Custodian of Change: Silvia Olcese
Bio
Silvia Olcese is the founder of Macian, the first women’s luxury footwear house producing authentically in Northamptonshire, the historic heart of English shoemaking. With a background in global luxury brands, she created Macian to bring true British craftsmanship back into the women’s space - pairing traditional Goodyear welting with modern, feminine design. Her work centres on longevity, integrity and meaningful luxury: creating products made to last, and building a brand rooted in heritage, restraint and long-term thinking.
Influence & Purpose
WiSL: Tell us about your sphere of influence: the people, ideas, or spaces you shape, and why it matters to you.
SO: My work sits at the intersection of British craft, women’s luxury and long-term thinking. I influence a space that has been somewhat neglected: true English luxury for women, made where the tradition was born, not outsourced and decorated with heritage language.
What matters to me is redefining what luxury means today. Beauty and craftsmanship are essential, but so are durability, honesty and respect for the people who make the product. I speak to women who want elegance without compromise, and to an industry that has often drifted into fast-paced trends and superficial storytelling.

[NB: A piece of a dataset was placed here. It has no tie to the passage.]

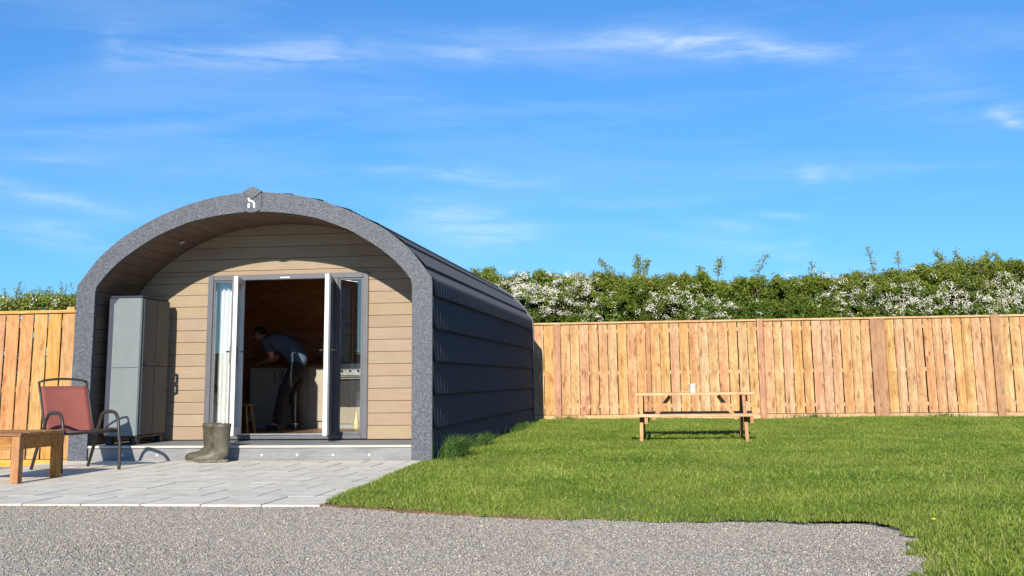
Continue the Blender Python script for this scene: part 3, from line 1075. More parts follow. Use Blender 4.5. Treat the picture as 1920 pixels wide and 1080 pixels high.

WiSL: What impact are you most proud of creating within your community or industry?
SO: I am proud to be bringing English heritage shoemaking into the women’s luxury space, making this craft relevant and desirable to a broader, modern audience that values beauty, comfort, and longevity.
In the long term, I envision Macian growing beyond footwear into a wider lifestyle universe. There is so much heritage in areas like English outerwear and Scottish cashmere, and I want to help bring that craft back into focus for modern women.
Origins & Voice
WiSL: How did you get started in this space, and what helped you find your unique voice as a changemaker?
SO: My path began in luxury brand management at Ferragamo, then VF, Michael Kors and Swatch. The real shift came when I realised that many so-called sustainable brands were not aspirational, and many luxury brands were not truly sustainable or grounded in meaningful craft.
My voice emerged from that gap. I do not believe in preaching. I believe in building products so well that sustainability becomes a natural consequence. My background allows me to speak both the analytical language of strategy and the emotional language of craft. I bridge the two.
Visibility & Misunderstanding
WiSL: What’s something you wish more people understood about your work or the change you’re driving?
SO: One thing I wish more people understood is that Macian is not a premium brand aspiring to look luxury. It is luxury, created with the same patience and technical discipline that defined classic English shoemaking.
The sustainability conversation is often misunderstood. Sustainability is not a marketing narrative. It is the outcome of hundreds of choices. In footwear, this means using construction methods that allow longevity and repair rather than disposal. A Goodyear-welted shoe can be resoled multiple times throughout its lifetime. This extends its usable life and reduces the waste cycle in a world where more than twenty billion pairs of shoes are produced each year and the majority eventually end up discarded.
People often see the final product. Fewer see the discipline behind it.
Values & Alignment
WiSL: What personal values guide your work, and how do they make you the best person for the career you’ve designed for yourself?
SO: Integrity, restraint and longevity guide everything I do.
Integrity keeps me transparent and grounded. I avoid greenwashing and unnecessary narratives. Restraint pushes me to create fewer, better things. Longevity helps me build a brand with a long-term horizon rather than chase seasonal attention.
There is also a historic connection between Liguria and England that has always been part of my personal story. British families spent their summers on the Ligurian coast for generations. Genoa and England share the same flag through a long maritime history, and Genoa Football Club was founded by the British. These links were simply part of the landscape I grew up in. When I created Macian, I realised how naturally those influences lived within me. The colours of the Ligurian facades, the understated English sensibility and the deep relationship between the two places shape the way I think about heritage and beauty.
I am the right person for this path because I understand both the data and the craft. I am analytical by training but emotionally connected to meaning, history and the places that shaped me.
The Everyday Reality
WiSL: On challenging days, what does your work look or feel like behind the scenes?
SO: On challenging days, my work looks like ten roles compressed into one. It is a mix of product decisions, cashflow, operations, customer conversations and strategic thinking. It can be exhilarating and exhausting, and most of it remains invisible from the outside.
WiSL: On days when you remember why you started, what moments bring you joy and affirmation?
SO: On the days when I remember why I started, it is usually because of a message from a woman who walked all day in Macian shoes and felt beautiful, powerful and comfortable. That always brings me back.
Reflection & Growth
WiSL: Looking back, what advice would you give to yourself at the beginning of this journey?
SO: Looking back, I would tell myself not to wait for permission. I would also say that customer acquisition is harder than it looks and that persistence matters as much as vision. The product will carry you if you stay true to the long game.
WiSL: What leadership qualities are you currently nurturing, and how are you actively developing them?
SO: At the moment I am nurturing patience and clarity. I am learning to slow down, focus on what truly matters and ignore the noise. I am also learning to ask for help earlier and to build a brand that can grow without compromising its soul.